How could we compute the rank of an elliptic curve? I looked for a methodology in my book, but I didn't find anything. Could you give me a hint?
I want to find the rank of the curve $Y^2=X^3+p^2X$ with $p \equiv 5 \pmod 8$.
EDIT:
$$E|_{\mathbb{Q}}: y^2=x^3+p^2x \ \ \ \ \ \ \ \ \ \ a=0, b=p^2$$ $$\overline{E}|_{\mathbb{Q}}: y^2=x^3-4p^2x \ \ \ \ \ \ -2a=0, a^2-4ab=-4p^2$$ $$\Gamma:E(\mathbb{Q})$$ $$\overline{\Gamma}:\overline{E}(\mathbb{Q})$$ $$r=rang(E(\mathbb{Q}))$$ $$2^r=\frac{|\alpha\Gamma||\overline{\alpha} \overline{\Gamma}|}{4}$$
From Tate theorem, we have: $$\alpha\Gamma=\{ \mathbb{Q}^{{\star}^{2}}, b\mathbb{Q}^{{\star}^{2}}\} \cup \{ b_1 \mathbb{Q}^{{\star}^{2}}, \text{ where } b1 \mid b, b=b_1b_2 \text{ and } z^2=b_1x^4+ax^2y^2+b_2y^4 \text{ has a solution in } \mathbb{Z} \text{ with } xy \neq 0\}$$
Since $b=p^2, b_1$ can be the following: $\pm 1, \pm p, \pm p^2$, but since $\pm p^2= \pm 1 \pmod { \mathbb{Q}^{\star^2}}$, $b_1=\pm 1, \pm p$, so we have to check if the following equations are solvable in $\mathbb{Z}$:
$$z^2=x^4+p^2y^4$$ $$z^2=-x^4-p^2y^4$$ $$z^2=px^4+py^4$$ $$z^2=-px^4-py^4$$
The equations are not solvable in $\mathbb{Z}$ so $\alpha \Gamma=\{ \mathbb{Q}^{{\star}^{2}}, p^2\mathbb{Q}^{{\star}^{2}} \}=\{ \mathbb{Q}^{{\star}^{2}} \} \Rightarrow |\alpha \Gamma|=1$
$$\overline{b_1} \mid \overline{b}$$
For $\overline{b_1}$ there are the following possible values $\pm 1, \pm 2, \pm 4, \pm p, \pm p^2, \pm 2p, \pm 4p, \pm 2p^2, \pm 4p^2$.

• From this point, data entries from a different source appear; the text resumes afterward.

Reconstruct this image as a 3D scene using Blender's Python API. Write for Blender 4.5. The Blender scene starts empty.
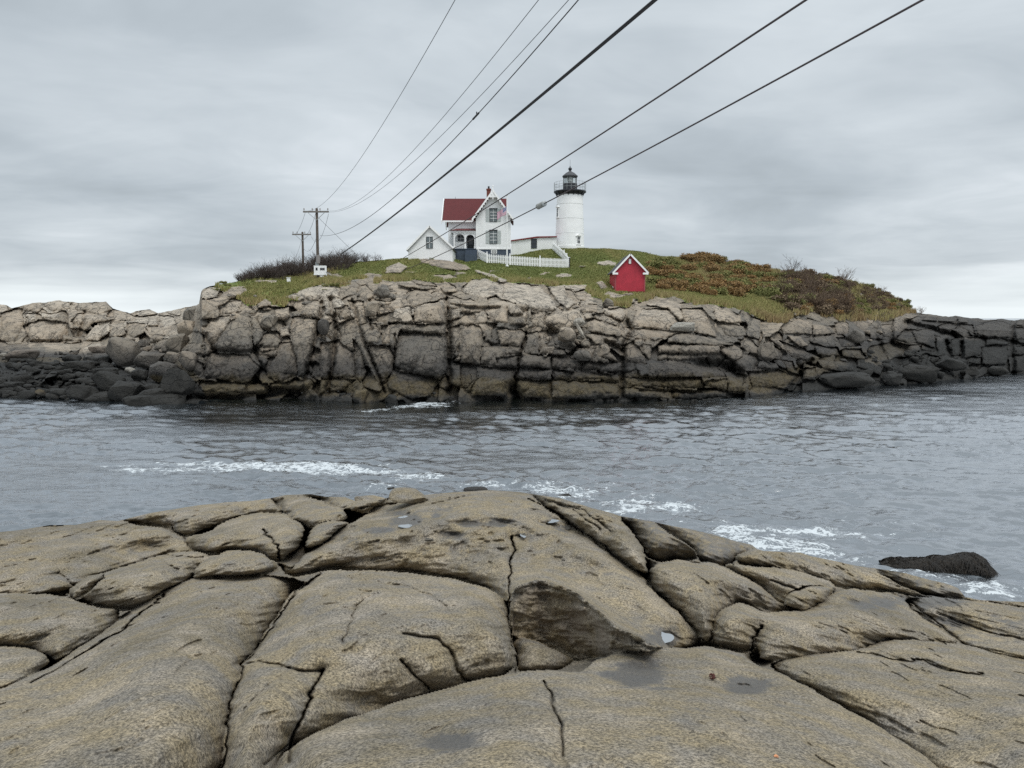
import bpy, bmesh, math, random
import numpy as np
C = bpy.context
SC = C.scene
COL = SC.collection
random.seed(7)
rng = np.random.default_rng(7)

# ---------------------------------------------------------------- camera
F = 769.0
H = 6.5                                   # eye height above the water
TH = math.atan(66/769.0)
CT, ST = math.cos(TH), math.sin(TH)
cam_d = bpy.data.cameras.new('camera')
cam = bpy.data.objects.new('camera', cam_d)
COL.objects.link(cam)
cam.location = (0, 0, H)
cam.rotation_euler = (math.radians(90)-TH, 0, 0)
cam_d.sensor_width = 36
cam_d.lens = F*36/1024
cam_d.clip_start = 0.05
cam_d.clip_end = 20000
SC.camera = cam

# ---------------------------------------------------------------- sky, sun, exposure
SUN_EL, SUN_AZ = 60, 150                  # azimuth clockwise from +Y
world = bpy.data.worlds.new('World')
SC.world = world
world.use_nodes = True
def sky_world():
    nt = world.node_tree; N = nt.nodes; L = nt.links
    N.clear()
    out = N.new('ShaderNodeOutputWorld'); bg = N.new('ShaderNodeBackground')
    sky = N.new('ShaderNodeTexSky'); sky.sky_type = 'NISHITA'; sky.sun_disc = False
    sky.sun_elevation = math.radians(SUN_EL); sky.sun_rotation = math.radians(SUN_AZ)
    tc = N.new('ShaderNodeTexCoord'); sep = N.new('ShaderNodeSeparateXYZ')
    L.new(tc.outputs['Generated'], sep.inputs[0])
    def M(op, a, b=None, c=None, clamp=False):
        n = N.new('ShaderNodeMath'); n.operation = op; n.use_clamp = clamp
        for i, v in enumerate((a, b, c)):
            if v is None: continue
            if isinstance(v, (int, float)): n.inputs[i].default_value = v
            else: L.new(v, n.inputs[i])
        return n.outputs[0]
    x, y, z = sep.outputs
    zc = M('ADD', M('MAXIMUM', z, 0.0), 0.11)
    u = M('DIVIDE', x, zc); v = M('DIVIDE', y, zc)
    cb = N.new('ShaderNodeCombineXYZ'); L.new(u, cb.inputs[0]); L.new(v, cb.inputs[1])
    def noise(scale, detail, rough, dist=0.0, off=(0, 0, 0), sc=(1, 1, 1)):
        mp = N.new('ShaderNodeMapping'); mp.inputs['Location'].default_value = off; mp.inputs['Scale'].default_value = sc
        L.new(cb.outputs[0], mp.inputs[0])
        n = N.new('ShaderNodeTexNoise'); n.inputs['Scale'].default_value = scale
        n.inputs['Detail'].default_value = detail; n.inputs['Roughness'].default_value = rough
        n.inputs['Distortion'].default_value = dist
        L.new(mp.outputs[0], n.inputs['Vector'])
        return n.outputs['Fac']
    n1 = noise(0.55, 5, 0.5, 0.35, (3.1, 1.7, 0), (1.0, .8, 1))
    n2 = noise(1.7, 5, 0.55, 0.6, (8.4, 2.2, 0), (.8, 1.0, 1))
    n3 = noise(0.33, 2, 0.5, 0, (1.4, 5.0, 0))
    s = M('ADD', M('ADD', M('MULTIPLY', n1, 0.70), M('MULTIPLY', n2, 0.24)), M('MULTIPLY', n3, 0.30))
    ramp = N.new('ShaderNodeValToRGB'); cr = ramp.color_ramp
    cr.elements[0].position = 0.44; cr.elements[0].color = (0.332, 0.374, 0.406, 1)
    cr.elements[1].position = 0.82; cr.elements[1].color = (0.76, 0.80, 0.84, 1)
    e = cr.elements.new(0.56); e.color = (0.422, 0.471, 0.510, 1)
    e = cr.elements.new(0.68); e.color = (0.548, 0.598, 0.635, 1)
    L.new(s, ramp.inputs[0])
    # paler band of sky low over the sea, streaked
    hz = N.new('ShaderNodeCombineXYZ'); L.new(x, hz.inputs[0]); L.new(y, hz.inputs[1]); L.new(M('MULTIPLY', z, 14.0), hz.inputs[2])
    hn = N.new('ShaderNodeTexNoise'); hn.inputs['Scale'].default_value = 2.2; hn.inputs['Detail'].default_value = 4
    L.new(hz.outputs[0], hn.inputs['Vector'])
    zz = M('ADD', z, M('MULTIPLY', M('SUBTRACT', hn.outputs['Fac'], 0.5), 0.10))
    lo = M('SUBTRACT', 1.0, M('DIVIDE', M('SUBTRACT', zz, 0.012), 0.045), None, True)
    side = M('ADD', M('MULTIPLY', M('ABSOLUTE', M('SUBTRACT', x, 0.05)), 1.7), 0.12, None, True)
    lo = M('MULTIPLY', lo, side)
    mx = N.new('ShaderNodeMix'); mx.data_type = 'RGBA'
    L.new(lo, mx.inputs[0]); L.new(ramp.outputs[0], mx.inputs[6]); mx.inputs[7].default_value = (0.80, 0.86, 0.88, 1)
    # overhead cloud deck is a little brighter than what the camera sees low down
    hi = M('DIVIDE', M('SUBTRACT', z, 0.38), 0.5, None, True)
    up = M('ADD', M('MULTIPLY', hi, 0.95), M('ADD', M('MULTIPLY', M('MAXIMUM', z, 0.0), 0.2), 0.97))
    sc_ = N.new('ShaderNodeVectorMath'); sc_.operation = 'SCALE'; L.new(mx.outputs[2], sc_.inputs[0]); L.new(up, sc_.inputs[3])
    sk = N.new('ShaderNodeVectorMath'); sk.operation = 'SCALE'; L.new(sky.outputs[0], sk.inputs[0]); sk.inputs[3].default_value = 0.06
    m2 = N.new('ShaderNodeMix'); m2.data_type = 'RGBA'; m2.inputs[0].default_value = 0.94
    L.new(sk.outputs[0], m2.inputs[6]); L.new(sc_.outputs[0], m2.inputs[7])
    L.new(m2.outputs[2], bg.inputs[0]); bg.inputs[1].default_value = 1.0
    L.new(bg.outputs[0], out.inputs[0])
sky_world()
sl = bpy.data.lights.new('sun', 'SUN'); sl.energy = 1.35; sl.angle = math.radians(28); sl.color = (1.0, 0.965, 0.91)
so = bpy.data.objects.new('sun', sl); COL.objects.link(so)
so.rotation_euler = (math.radians(90-SUN_EL), 0, math.radians(180-SUN_AZ))
vs = SC.view_settings
vs.view_transform = 'Standard'; vs.look = 'None'; vs.gamma = 1; vs.exposure = 0.28; vs.use_curve_mapping = False
SC.cycles.max_bounces = 5
SC.cycles.use_denoising = False

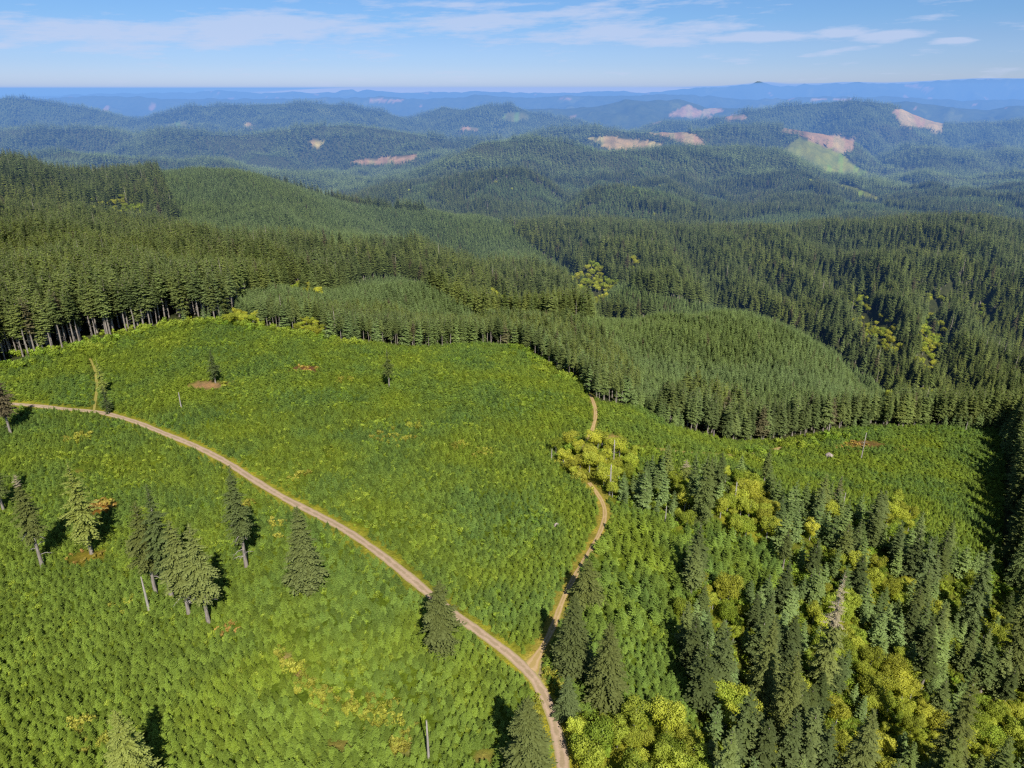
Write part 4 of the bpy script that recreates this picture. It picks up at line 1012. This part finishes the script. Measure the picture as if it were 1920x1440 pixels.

But since $\pm 4 = \pm 1 \pmod {\mathbb{Q}^{\star ^2}}, \\ p^2 = \pm 1 \pmod {\mathbb{Q}^{\star ^2}}, \\ 4p = \pm 2p \pmod {\mathbb{Q}^{\star ^2}}, \\ 2p^2 = \pm 2p \pmod {\mathbb{Q}^{\star ^2}}, \\ 4p^2 = \pm 1 \pmod {\mathbb{Q}^{\star ^2}}$
$b_1 \ : \ \pm 1, \pm 2, \pm p, \pm 2p$
So, we have to check if the following equations have a solution in $\mathbb{Z}$ with $xy \neq 0$:
$$\\z^2=x^4-4p^2y^4\\z^2=-x^4+4p^2y^4\\z^2=2x^4-2p^2y^4\\z^2=-2x^4+2p^2y^4\\z^2=px^4-4py^4\\z^2=-px^4+4py^4\\ z^2=2px^4-2py^4\\z^2=-2px^4+2py^4$$
I think that the only two equations that have a solution in $\mathbb{Z}$ with $x \cdot y \neq 0$ are these: $z^2=2px^4-2py^4$ and $z^2=-2px^4+2py^4$.
Am I right?
So, $\overline{\alpha} \overline{\Gamma}=\{ \mathbb{Q}^{{\star}^{2}} , -4p^2 \mathbb{Q}^{{\star}^{2}}, 2p \mathbb{Q}^{{\star}^{2}}, -2p \mathbb{Q}^{{\star}^{2}} \} = \{ \mathbb{Q}^{{\star}^{2}} , -\mathbb{Q}^{{\star}^{2}}, 2p \mathbb{Q}^{{\star}^{2}}, -2p \mathbb{Q}^{{\star}^{2}} \} \Rightarrow |\overline{\alpha} \overline{\Gamma}|=4$
Therefore:
$$2^r=\frac{1 \cdot 4}{4}=1 \Rightarrow r=0$$
Have I done something wrong?
As far as I know, there is no general algorithm to compute the rank of an elliptic curve. It is linked to the Conjecture of Swinnerton-Dyer, one of the ‘Problems of the Millenium’. If you can read french, you can look at this popularisation paper.